Any Republican opponent would cast Simon as Fritz Mondale revisited: a big-government, weak-defense liberal. The inevitability of that charge in the general election is Simon’s biggest obstacle in the race for the nomination.

His opponents in the primaries will make much of the apparent contradiction between the cost of replacing the welfare system with a new WPA (Simon estimates $8 billion to start) and a balanced budget, especially since he is opposed to raising income taxes. Simon can square the contradiction: Lowering unemployment by 1%, he claims, would shave as much as $30 billion off the deficit. Moreover, his WPA workers would have Fridays off to seek tax-paying jobs in the private sector. But this spend-now-so-you-can-save-later logic won’t fit on a bumper sticker, and, in the daily demagogy of the campaign, the idea will be caricatured as a crank one.

At 58 Paul Simon is no crank, although he does appear to have parachuted into the race from a different time. He is, I suspect, betting that his utter lack of hipness will make the media fall in love with him. His candidacy is a protest against all that is phony in our national life, and yet his success depends on winning the regard of a medium that created the likes of Jim Bakker and made Reagan look like a commanding figure.

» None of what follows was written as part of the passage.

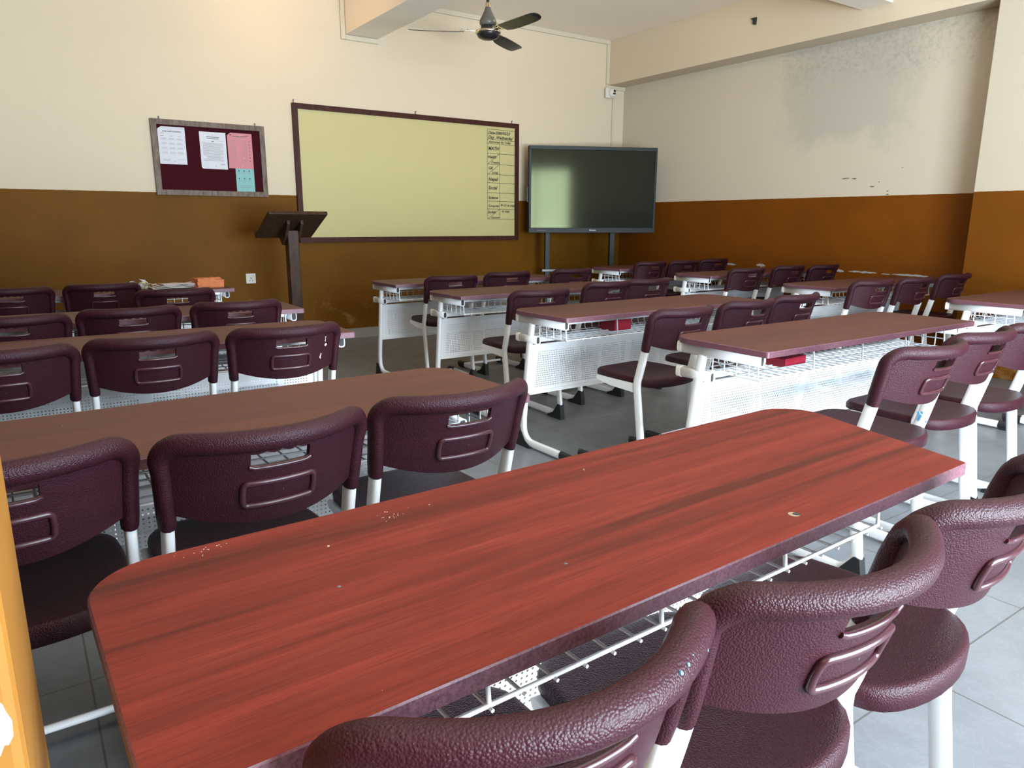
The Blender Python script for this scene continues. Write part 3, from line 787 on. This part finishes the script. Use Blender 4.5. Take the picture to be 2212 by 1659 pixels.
# notice board and its papers
x0, x1, zz0, zz1 = 1.0527, 1.9582, 1.3425, 1.9403
nb = empty('notice_board', (x0, YF, zz0)); tag(nb, 'maroon felt notice board in a grey brown wooden frame', 'notice board')
rel(frame_mb(x0, x1, zz0, zz1, .042, YF-.034, YF-.001).build('frame', M_NBFRAME, bevel=.004), nb)
b = MB(); b.box((x0+.035, YF-.016, zz0+.035), (x1-.035, YF-.002, zz1-.035)); rel(b.build('felt_panel', M_FELT), nb)
b = MB()
for x in (x0+.07, x1-.07): b.tube([(x, YF-.012, zz1-.01), (x, YF-.012, zz1+.022)], .004, 8); b.tube([(x, YF-.026, zz1+.02), (x, YF-.001, zz1+.02)], .003, 8, up=Vector((0, 0, 1)))
rel(b.build('hanging_nail', M_FANGREY), nb)
def sheet(name, label, cx, cz, wd, ht, tilt, y, m, printer, dogear=None):
    root = empty(name, (cx, YF-y, cz)); root.rotation_euler = (0, rad(tilt), 0); tag(root, label, 'paper', 'papers on the notice board')
    b = MB(); c = .016
    poly = [(-wd/2, -ht/2), (wd/2, -ht/2), (wd/2, ht/2), (-wd/2, ht/2)]
    if dogear == 'tl': poly = [(-wd/2, -ht/2), (wd/2, -ht/2), (wd/2, ht/2), (-wd/2+.03, ht/2), (-wd/2, ht/2-.022)]
    if dogear == 'bl': poly = [(-wd/2+.012, -ht/2), (wd/2, -ht/2), (wd/2, ht/2), (-wd/2, ht/2), (-wd/2, -ht/2+.012)]
    b.prism(poly, -.0006, .0006, axis='y'); b.build('sheet', m, root)
    b = MB(); printer(b, wd, ht)
    b.build('print', [M_INK, M_INK2], root)
    b = MB()
    for (px, pz) in ((0, ht/2-.022), (.01, -ht/2+.022)):
        b.lathe([(.0045, .0006), (.0045, .004), (.0025, .006), (0, .0065)], 10, 0, Matrix.Translation((px, 0, pz)) @ Matrix.Rotation(PI/2, 4, 'X'))
    b.build('push_pin', M_PAPER, root)
    return root
def bar(b, x, z, wd, ht=.0022, mi=0): b.add([(x, -.0009, z), (x+wd, -.0009, z), (x+wd, -.0009, z+ht), (x, -.0009, z+ht)], [(0, 1, 2, 3)], mi, False)
WM0 = Matrix.Translation((0, -.0001, 0)) @ Matrix.Rotation(PI/2, 4, 'X')
def p_seat(b, w_, h_):
    text_bm(b, 'CLASS 5 SEAT PLANNING', .0125, Matrix.Translation((-.068, 0, .106)) @ WM0, 1, 0, .0004)
    bar(b, -.085, .094, .028, .003)
    for x in (-.085, -.015, .045): bar(b, x, .073, .025, .003)
    for r in range(4):
        z = .045-r*.036
        for x in (-.085, -.026, .032): bar(b, x, z, .05, .0012, 1); bar(b, x+.004, z+.008, .04, .0025)
    bar(b, -.08, -.108, .06, .0012, 1); bar(b, .03, -.108, .055, .0012, 1); bar(b, -.08, -.120, .055, .003)
def p_letter(b, w_, h_):
    rnd = random.Random(3)
    bar(b, -.052, .108, .105, .004, 1); bar(b, -.048, .095, .098, .004, 1); bar(b, .045, .080, .04, .002); bar(b, -.012, .073, .022, .004, 1); bar(b, -.088, .068, .02, .002)
    for r in range(17):
        ind = .025 if 12 <= r <= 14 else 0
        bar(b, -.085+ind, .058-r*.0088, .17-ind-(.05*rnd.random() if r % 3 == 2 else .005), .0026)
    bar(b, .05, -.112, .035, .003, 1)
def p_list(b, w_, h_):
    bar(b, -.06, .118, .12, .004, 1); bar(b, -.05, .108, .095, .003); bar(b, .05, .126, .03, .004, 1); bar(b, -.08, .125, .014, .008, 1)
    for r in range(14):
        z = .080-r*.0135
        if r < 12: bar(b, -.08, z, .045, .0025)
        bar(b, .02, z, .035, .0025)
        if r % 2 == 0: bar(b, .075, z-.002, .006, .007, 1)
    bar(b, .012, -.09, .0012, .17)
def p_notes(b, w_, h_):
    bar(b, -.06, .12, .12, .004, 1)
    for z in (.09, .035, -.03):
        for x in (-.055, -.012, .032): bar(b, x, z, .010, .009, 1); bar(b, x-.006, z-.012, .028, .0022); bar(b, x-.006, z-.018, .024, .0022)
    bar(b, -.05, -.085, .11, .0025); bar(b, -.05, -.094, .11, .0025); bar(b, -.05, -.103, .09, .0025)
sheet('paper_notice', 'white seat planning sheet pinned at the left of the notice board', 1.205, 1.738, .208, .295, 0, .0185, M_PAPER, p_seat, 'tl')
sheet('paper_notice', 'white typed letter pinned at the middle of the notice board', 1.526, 1.715, .212, .300, 0, .0185, M_PAPER, p_letter, 'bl')
sheet('paper_notice', 'pink list pinned at the right of the notice board', 1.746, 1.724, .206, .293, 0, .0215, M_PINK, p_list, 'tl')
sheet('paper_notice', 'small teal sheet tucked under the pink list on the notice board', 1.772, 1.520, .155, .33, 0, .0178, M_TEAL, p_notes)

# wall socket
so = empty('wall_socket', (1.757, YF, .627)); tag(so, 'white three pin wall socket with switch on the brown front wall', 'socket')
b = MB(); b.box((-.043, -.010, -.045), (.043, 0, .045)); b.build('plate', M_PLASTIC, so, bevel=.004)
b = MB(); b.box((.012, -.015, .018), (.030, -.009, .034)); b.build('switch', M_PAPER, so, bevel=.002)
b = MB(); b.box((-.003, -.0108, -.006), (.003, -.0098, .012)); b.box((-.018, -.0108, -.022), (-.010, -.0098, -.016)); b.box((.010, -.0108, -.022), (.018, -.0098, -.016)); b.build('pin_hole', M_INK2, so)

# security camera in the corner
cc = empty('security_camera', (5.965, YF-.02, 2.600)); tag(cc, 'small white dome security camera under the beam in the corner', 'camera')
b = MB(); b.box((-.06, -.025, -.055), (.06, 0, .055)); b.build('mounting_box', M_PLASTIC, cc, bevel=.004)
Mx = Matrix.Translation((.028, -.025, .002)) @ Matrix.Rotation(PI/2, 4, 'X') @ Matrix.Rotation(rad(-12), 4, 'Y')
b = MB(); b.lathe([(.052, 0), (.052, .022), (.047, .032), (.030, .050), (0, .055)], 28, 0, Mx); hd = b.build('housing', M_PLASTIC, cc)
b = MB(); b.lathe([(.0145, .046), (.0145, .0565), (.010, .0585), (0, .059)], 20, 0, Mx @ Matrix.Translation((.004, .014, 0))); b.build('lens', M_FAN, cc)
b = MB(); b.box((-.016, -.022, .045), (.020, -.005, .056), 0, Mx); b.build('infrared_window', M_FAN, cc, bevel=.002)

# ------------------------------------------------------------------ large screen on its stand
tv = empty('display_screen', (5.334, 6.20, 0), rad(-24.66)); tag(tv, 'large dark interactive display on a stand in the front corner', 'display')
TW, TH, TZ = 1.436, .911, 1.475
b = MB(); b.box((-TW/2, 0, TZ-TH/2), (TW/2, .075, TZ+TH/2)); b.box((-TW/2+.2, .075, TZ-.3), (TW/2-.2, .10, TZ+.3)); b.build('casing', M_BEZEL, tv, bevel=.006)
b = MB(); e = .024; y0, y1 = -.012, .002
zb_, zt_ = TZ-TH/2, TZ+TH/2
b.box((-TW/2, y0, zb_), (TW/2, y1, zb_+.055)); b.box((-TW/2, y0, zt_-.038), (TW/2, y1, zt_)); b.box((-TW/2, y0, zb_+.055), (-TW/2+e, y1, zt_-.038)); b.box((TW/2-e, y0, zb_+.055), (TW/2, y1, zt_-.038))
bz = b.build('bezel', M_BEZEL, tv, bevel=.003)
b = MB(); b.add([(-TW/2+e, -.002, zb_+.055), (TW/2-e, -.002, zb_+.055), (TW/2-e, -.002, zt_-.038), (-TW/2+e, -.002, zt_-.038)], [(0, 1, 2, 3)], 0, False); b.build('screen', M_SCREEN, tv)
b = MB()
lx = -.035
b.prism([(lx, zb_+.022), (lx+.010, zb_+.020), (lx+.016, zb_+.028), (lx+.012, zb_+.036), (lx, zb_+.036)], y0-.001, y0, axis='y')
for k in range(5): b.box((lx+.020+k*.011, y0-.001, zb_+.022), (lx+.028+k*.011, y0, zb_+(.031 if k % 2 else .033)))
b.build('logo', M_PAPER, bz)
b = MB()
for k in range(6): b.box((-TW/2+.10+k*.016, y0-.001, zb_+.024), (-TW/2+.108+k*.016, y0, zb_+.030))
b.build('port', M_TAN, bz)
b = MB(); b.box((-TW/2-.012, .02, TZ-.13), (-TW/2, .06, TZ+.03)); b.build('side_handle', M_FAN, tv, bevel=.004)
for x in (-.495, .245):
    b = MB(); b.box((x-.028, .03, .10), (x+.028, .085, TZ+.2)); b.build('stand_post', M_BEZEL, tv, bevel=.004)
b = MB(); b.box((-.56, .02, .595), (.40, .09, .625)); b.build('stand_shelf', M_FAN, tv, bevel=.004)
for x in (-.495, .245):
    b = MB(); b.box((x-.03, -.22, .055), (x+.03, .30, .10)); lg = b.build('stand_foot', M_BEZEL, tv, bevel=.004)
    for yy in (-.19, .27):
        bb = MB(); bb.lathe([(0, -.012), (.026, -.012), (.028, -.006), (.028, .006), (.026, .012), (0, .012)], 16, 0, Matrix.Translation((x, yy, .028)) @ Matrix.Rotation(PI/2, 4, 'Y')); bb.build('caster', M_RUBBER, lg)

# ------------------------------------------------------------------ lectern
lc = empty('lectern', (1.905, 5.95, 0)); tag(lc, 'dark wooden lectern with slanted top standing before the whiteboard', 'lectern')
b = MB(); b.box((-.045, -.045, .05), (.045, .045, 1.06)); b.build('post', M_LECT, lc, bevel=.006)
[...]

It’s a risky strategy. In the riptides of illusion and disillusion, hope and cynicism that are sweeping across the country as the Reagan years draw to their scandal-pocked end, Simon’s bow tie may come to be seen as shtick ; his plain man’s manner, an affectation; his politics, a relapse into nostalgia. For Paul Simon--who writes his own speeches, thinks his own thoughts, is his own man--is not just running against other candidates; he’s taking on a culture.